Imbued with Wes Anderson's unique signature of fantastical mise-en-scène, his much-anticipated film, 'Asteroid City,' is slated to debut on the 28th. This latest addition to Anderson's remarkable oeuvre, including such masterpieces as 'The Grand Budapest Hotel' (2014) and 'Moonrise Kingdom' (2012), dazzles with its vibrant scenes. It has already earned a prestigious invitation as a competition entry at last month's 76th Cannes Film Festival.

Set in the heart of 1955 America, 'Asteroid City' is a fictional small town bearing the mark of a meteorite impact. This peculiar event is annually commemorated with an 'Asteroid Day,' a town festivity inviting budding young stars in the field of astronomy.

Our protagonist, military photojournalist Augie Steenbeck (portrayed by Jason Schwartzman), ventures to Asteroid City accompanied by his son Woodrow (played by Jake Ryan). Here, they encounter the renowned actress Midge Campbell (Scarlett Johansson), attending the 'Asteroid Day' event with her daughter. However, an unforeseen incident soon throws the town into disarray, with event-goers finding themselves under unexpected quarantine.

Exemplifying the distinctive style of Anderson's oeuvre, the film's mise-en-scène is breathtaking in its beauty. An expanse of the loess-colored desert meets a sky-tinged mint, contrasting with the characters' vivid attire in a strikingly red-and-yellow palette. The composition is meticulously orderly and symmetrical, almost as if crafted by a compulsive perfectionist.

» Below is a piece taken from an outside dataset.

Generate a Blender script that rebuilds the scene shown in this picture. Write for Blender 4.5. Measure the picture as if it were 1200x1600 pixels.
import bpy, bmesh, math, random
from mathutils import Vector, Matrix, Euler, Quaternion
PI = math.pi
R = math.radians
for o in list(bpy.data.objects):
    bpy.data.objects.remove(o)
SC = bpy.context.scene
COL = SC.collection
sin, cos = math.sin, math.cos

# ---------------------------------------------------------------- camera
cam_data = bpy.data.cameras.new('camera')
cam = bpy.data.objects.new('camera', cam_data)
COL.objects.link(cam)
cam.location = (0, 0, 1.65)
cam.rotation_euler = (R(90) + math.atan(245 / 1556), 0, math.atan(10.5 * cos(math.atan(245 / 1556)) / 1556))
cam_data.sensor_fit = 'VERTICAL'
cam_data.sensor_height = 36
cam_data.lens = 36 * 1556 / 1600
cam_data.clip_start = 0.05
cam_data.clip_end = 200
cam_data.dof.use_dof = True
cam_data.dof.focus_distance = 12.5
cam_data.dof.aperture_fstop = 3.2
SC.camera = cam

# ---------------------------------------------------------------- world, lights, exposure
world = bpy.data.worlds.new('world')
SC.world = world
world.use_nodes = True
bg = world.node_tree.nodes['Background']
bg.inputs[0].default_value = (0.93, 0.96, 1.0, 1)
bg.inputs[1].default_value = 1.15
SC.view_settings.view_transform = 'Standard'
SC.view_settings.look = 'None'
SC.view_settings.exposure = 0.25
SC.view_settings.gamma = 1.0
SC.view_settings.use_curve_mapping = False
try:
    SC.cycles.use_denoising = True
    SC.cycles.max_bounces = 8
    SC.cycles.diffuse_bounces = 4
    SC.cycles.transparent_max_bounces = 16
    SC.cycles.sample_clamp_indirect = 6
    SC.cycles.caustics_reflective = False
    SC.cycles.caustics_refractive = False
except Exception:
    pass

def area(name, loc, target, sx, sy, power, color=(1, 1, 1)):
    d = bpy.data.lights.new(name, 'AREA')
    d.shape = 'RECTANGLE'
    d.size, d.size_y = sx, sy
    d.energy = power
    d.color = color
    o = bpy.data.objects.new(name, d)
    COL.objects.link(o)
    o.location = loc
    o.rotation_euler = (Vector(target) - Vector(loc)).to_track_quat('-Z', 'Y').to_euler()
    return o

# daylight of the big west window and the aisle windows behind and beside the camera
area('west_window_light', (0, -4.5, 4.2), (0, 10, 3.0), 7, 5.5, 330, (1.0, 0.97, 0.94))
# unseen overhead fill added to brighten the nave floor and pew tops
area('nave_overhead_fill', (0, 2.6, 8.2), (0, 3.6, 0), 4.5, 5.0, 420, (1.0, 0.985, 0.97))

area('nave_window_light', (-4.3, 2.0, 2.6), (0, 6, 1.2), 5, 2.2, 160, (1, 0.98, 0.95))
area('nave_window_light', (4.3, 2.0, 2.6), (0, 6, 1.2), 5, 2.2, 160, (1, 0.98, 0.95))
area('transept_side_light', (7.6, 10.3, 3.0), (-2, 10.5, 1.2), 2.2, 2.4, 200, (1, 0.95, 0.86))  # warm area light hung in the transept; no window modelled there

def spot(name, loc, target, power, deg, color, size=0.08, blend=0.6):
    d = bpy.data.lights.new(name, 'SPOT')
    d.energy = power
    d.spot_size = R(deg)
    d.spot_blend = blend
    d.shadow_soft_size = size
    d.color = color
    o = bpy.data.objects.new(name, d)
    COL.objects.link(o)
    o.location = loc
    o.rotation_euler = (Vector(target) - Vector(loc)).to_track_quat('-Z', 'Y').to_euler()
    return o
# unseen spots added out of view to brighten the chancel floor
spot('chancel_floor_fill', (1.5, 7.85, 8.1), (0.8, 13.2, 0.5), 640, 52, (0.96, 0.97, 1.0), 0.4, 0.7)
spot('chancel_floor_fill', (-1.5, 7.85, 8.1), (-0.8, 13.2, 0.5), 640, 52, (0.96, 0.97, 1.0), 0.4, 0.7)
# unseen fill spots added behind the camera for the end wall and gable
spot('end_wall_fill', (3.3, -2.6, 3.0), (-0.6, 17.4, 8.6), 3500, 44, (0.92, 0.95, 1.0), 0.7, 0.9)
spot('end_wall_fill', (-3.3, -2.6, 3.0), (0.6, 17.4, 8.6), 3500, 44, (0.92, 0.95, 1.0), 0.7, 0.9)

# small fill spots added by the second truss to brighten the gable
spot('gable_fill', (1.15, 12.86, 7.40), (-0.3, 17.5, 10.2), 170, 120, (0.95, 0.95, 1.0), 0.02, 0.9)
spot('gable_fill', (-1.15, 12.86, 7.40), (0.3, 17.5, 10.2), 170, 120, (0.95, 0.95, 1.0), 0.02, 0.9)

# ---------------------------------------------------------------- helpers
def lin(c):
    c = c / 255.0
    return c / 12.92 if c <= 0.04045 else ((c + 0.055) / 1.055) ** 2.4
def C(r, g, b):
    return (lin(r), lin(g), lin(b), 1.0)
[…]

The narrative, theatrically partitioned into acts and scenes, weaves together various tales of Asteroid City, interspersed with black-and-white appearances by directors and actors. In a meta-commentary twist, outside Asteroid City's realm, Steenbeck is portrayed as actor Jones Hall, while Campbell becomes actress Mercedes Ford. This layered narrative blurs the boundaries between reality and theater, leaving audiences to ponder the authenticity of each tale. The dense and theatrical dialogue adds to the intriguing complexity, making it a film that requires thoughtful consideration to fully appreciate.

Despite the complexity, or perhaps because of it, 'Asteroid City' has garnered rave reviews. Its screening at this year's Cannes Film Festival elicited a standing ovation that endured for six minutes. Characteristic of Anderson's works, it's a film that encapsulates quirky charm and striking beauty in equal measures.